College of Arts and Sciences

Thomas E. Burman

Thomas A. Burman

Distinguished Lecturers

"Medieval Christians and the Holy Book of Islam"
Thomas E. Burman
Distinguished Professor of the Humanities and head of the Department of History
University of Tennessee, Knoxville

Monday, October 22

While we might imagine that medieval Christians only responded to the Qur’an with hostility—which they certainly did—they also interacted with it in other ways that might surprise us. For one thing, some educated Christians were able to dedicate remarkably dispassionate scholarship to Islam’s holy book, while wealthy laymen sometimes commissioned expensively produced manuscript copies of it to go into the large libraries that they assembled to impress their friends. Most intriguing of all is the interaction with the Qur’an that we see among Christians living, as large numbers did, under Islamic rule and within the sophisticated culture of the Arab world. For them the Qur’an was so omnipresent that its language came to shape their Christian beliefs.
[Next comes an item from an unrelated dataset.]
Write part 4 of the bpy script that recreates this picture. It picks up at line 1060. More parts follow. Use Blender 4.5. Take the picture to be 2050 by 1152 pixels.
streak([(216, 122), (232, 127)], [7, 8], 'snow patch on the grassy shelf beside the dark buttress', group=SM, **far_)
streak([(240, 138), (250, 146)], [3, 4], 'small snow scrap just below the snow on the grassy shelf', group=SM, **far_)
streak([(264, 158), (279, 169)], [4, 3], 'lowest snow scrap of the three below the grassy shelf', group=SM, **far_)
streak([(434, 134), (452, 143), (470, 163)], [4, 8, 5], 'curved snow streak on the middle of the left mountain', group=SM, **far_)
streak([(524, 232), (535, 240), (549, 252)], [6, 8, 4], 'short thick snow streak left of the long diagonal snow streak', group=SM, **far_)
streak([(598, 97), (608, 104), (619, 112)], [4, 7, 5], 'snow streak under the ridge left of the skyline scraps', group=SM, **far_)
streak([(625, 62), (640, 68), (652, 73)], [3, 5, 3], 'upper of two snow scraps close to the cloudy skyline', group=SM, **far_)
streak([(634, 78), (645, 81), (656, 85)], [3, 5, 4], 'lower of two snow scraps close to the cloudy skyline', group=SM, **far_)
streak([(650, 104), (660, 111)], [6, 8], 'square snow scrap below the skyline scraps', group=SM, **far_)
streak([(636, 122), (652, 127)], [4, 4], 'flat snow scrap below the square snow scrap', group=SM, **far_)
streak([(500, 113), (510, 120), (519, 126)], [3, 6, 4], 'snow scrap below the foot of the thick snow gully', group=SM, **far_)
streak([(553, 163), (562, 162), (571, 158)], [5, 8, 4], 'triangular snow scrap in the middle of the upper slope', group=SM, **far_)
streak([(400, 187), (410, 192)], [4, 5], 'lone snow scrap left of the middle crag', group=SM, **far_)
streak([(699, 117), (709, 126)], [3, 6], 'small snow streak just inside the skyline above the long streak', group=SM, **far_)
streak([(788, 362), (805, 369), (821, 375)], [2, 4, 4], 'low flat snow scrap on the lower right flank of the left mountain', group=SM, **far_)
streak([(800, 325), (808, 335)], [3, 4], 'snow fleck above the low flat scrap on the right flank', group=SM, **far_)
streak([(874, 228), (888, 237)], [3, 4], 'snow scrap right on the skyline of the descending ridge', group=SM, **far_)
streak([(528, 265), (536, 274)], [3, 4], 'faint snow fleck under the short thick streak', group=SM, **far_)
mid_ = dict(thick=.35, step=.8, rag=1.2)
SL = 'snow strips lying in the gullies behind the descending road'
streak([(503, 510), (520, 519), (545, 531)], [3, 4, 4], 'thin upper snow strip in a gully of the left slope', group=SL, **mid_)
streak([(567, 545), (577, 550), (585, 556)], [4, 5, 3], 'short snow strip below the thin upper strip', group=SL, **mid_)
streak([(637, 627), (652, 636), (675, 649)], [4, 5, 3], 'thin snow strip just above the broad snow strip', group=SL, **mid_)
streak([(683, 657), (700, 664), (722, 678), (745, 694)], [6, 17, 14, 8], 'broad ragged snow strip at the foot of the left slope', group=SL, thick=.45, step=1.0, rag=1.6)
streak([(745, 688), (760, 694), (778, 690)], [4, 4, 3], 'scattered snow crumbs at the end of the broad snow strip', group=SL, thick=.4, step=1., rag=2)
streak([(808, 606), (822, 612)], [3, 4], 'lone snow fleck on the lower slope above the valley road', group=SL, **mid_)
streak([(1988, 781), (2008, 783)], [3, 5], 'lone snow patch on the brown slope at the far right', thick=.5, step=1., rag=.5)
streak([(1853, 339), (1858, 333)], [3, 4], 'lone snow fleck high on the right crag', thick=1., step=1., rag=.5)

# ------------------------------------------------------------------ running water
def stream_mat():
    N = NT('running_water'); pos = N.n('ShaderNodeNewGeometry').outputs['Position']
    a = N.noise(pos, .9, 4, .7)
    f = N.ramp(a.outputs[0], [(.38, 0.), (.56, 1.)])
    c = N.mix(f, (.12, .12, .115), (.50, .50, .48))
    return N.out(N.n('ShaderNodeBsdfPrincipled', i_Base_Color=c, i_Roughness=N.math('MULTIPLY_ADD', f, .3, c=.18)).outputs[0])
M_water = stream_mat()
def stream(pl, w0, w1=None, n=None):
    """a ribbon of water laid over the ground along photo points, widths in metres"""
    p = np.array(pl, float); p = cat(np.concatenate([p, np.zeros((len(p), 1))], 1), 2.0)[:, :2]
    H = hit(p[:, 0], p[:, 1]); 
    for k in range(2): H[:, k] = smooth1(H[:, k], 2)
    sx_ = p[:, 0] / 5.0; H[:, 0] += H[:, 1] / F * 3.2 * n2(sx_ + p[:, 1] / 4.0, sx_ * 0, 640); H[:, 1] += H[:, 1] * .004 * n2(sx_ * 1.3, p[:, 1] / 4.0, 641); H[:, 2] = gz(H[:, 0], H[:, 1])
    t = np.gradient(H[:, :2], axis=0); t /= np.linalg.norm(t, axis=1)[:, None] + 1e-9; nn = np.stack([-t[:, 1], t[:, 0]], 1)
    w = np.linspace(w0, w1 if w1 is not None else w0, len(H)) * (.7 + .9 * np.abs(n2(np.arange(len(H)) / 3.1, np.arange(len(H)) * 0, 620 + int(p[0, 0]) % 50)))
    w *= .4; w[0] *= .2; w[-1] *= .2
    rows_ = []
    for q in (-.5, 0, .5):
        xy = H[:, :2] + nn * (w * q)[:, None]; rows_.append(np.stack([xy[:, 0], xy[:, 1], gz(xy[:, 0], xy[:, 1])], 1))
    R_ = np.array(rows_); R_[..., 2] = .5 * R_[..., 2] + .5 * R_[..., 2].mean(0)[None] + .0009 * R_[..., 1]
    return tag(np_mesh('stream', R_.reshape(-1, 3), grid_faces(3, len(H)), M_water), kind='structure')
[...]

Thomas E. Burman (Ph.D., Medieval Studies, University of Toronto) is Distinguished Professor of the Humanities and head of the Department of History at the University of Tennessee, Knoxville, where he has taught for twenty-one years. His scholarly work focuses on the intellectual, cultural, and religious interactions between medieval Christians and Muslims in the western Mediterranean. His first book, Religious Polemic and the Intellectual History of the Mozarabs, c.1050–1200 (1994) examined the learned culture of the Arabic-speaking Christians of Islamic Spain, while his Reading the Qur’an in Latin Christendom, 1140–1560 (2007) traced the reactions of medieval and early-modern Europeans to Islam’s holy book, whether they read it (as many did) in Latin translation or the Arabic original. Reading the Qur’an won the American Philosophical Society’s Jacques Barzun Prize in Cultural History and was named a Choice Outstanding Academic title. In 1992–93 he was Rockefeller Research Fellow at the Center for the Study of Islamic Societies and Civilizations at Washington University in St. Louis; in 2002–03 he was a National Endowment for the Humanities Fellow and Abdul Aziz Al-Mutawa Visiting Fellow at the Oxford Centre for Islamic Studies in the U.K. He has given invited lectures at the University of North Carolina at Chapel Hill, Yale University, Columbia University, University of Chicago, and the Warburg Institute at the University of London. In 2010, he was a plenary speaker at the 40th International Congress on Medieval Studies in Kalamazoo Michigan. He teaches courses on medieval intellectual history, Christian-Muslim Relations, medieval paleography, and the history of reading. In 2001 he co-founded the Marco Institute for Medieval and Renaissance Studies at the University of Tennessee. He is currently writing a book entitled Dominicans, Islam, and Christian Thought, 1220-1320.